The combination of owning the business premises through a super fund, owning the business in a family trust, (selling to the trust after 10 years also works) being paid via fully franked dividends together with making personal tax deductable super contributions has produced very nice results for our family.
And the absolute icing on the cake is for the Super Fund to have its own merchant facility and the above market rate monthly rentals earning FF pts as the funds wash through - sweet as pie. :D
 
Whats the restriction on buying commercial property through a SMSF and renting it to your own company? Does rent have to be the market rate or can it be $1 a week?
 
It would need to be market rate. You could though structure the lease starting low and increasing dramatically in later years if cashflow an issue.
 
Wow, reading all the tax break loopholes, no wonder generation now has to pay for generations past.

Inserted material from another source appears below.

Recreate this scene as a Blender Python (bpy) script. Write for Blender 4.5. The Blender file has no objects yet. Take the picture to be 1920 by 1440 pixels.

Being married to a CA specialising in tax and SMSF comes in handy. Amazing how things can be structured and the benefits that flow from that.....
 
Wow, reading all the tax break loopholes, no wonder generation now has to pay for generations past.

Indeed. Contemporary Australia is very much a tax rort nation - and that's after already having some of the lowest taxes in the developed world.

But it's considered far more just to condemn the unemployed under-30s to poverty and pay rich women to have babies, than try to fix confected budget problems by addressing them.
 
Indeed. Contemporary Australia is very much a tax rort nation - and that's after already having some of the lowest taxes in the developed world.

But it's considered far more just to condemn the unemployed under-30s to poverty and pay rich women to have babies, than try to fix confected budget problems by addressing them.

LOL - I agree! The amount of people NOT paying tax in Contemporary Australia is a joke. The chart is out of date.....it's got worse!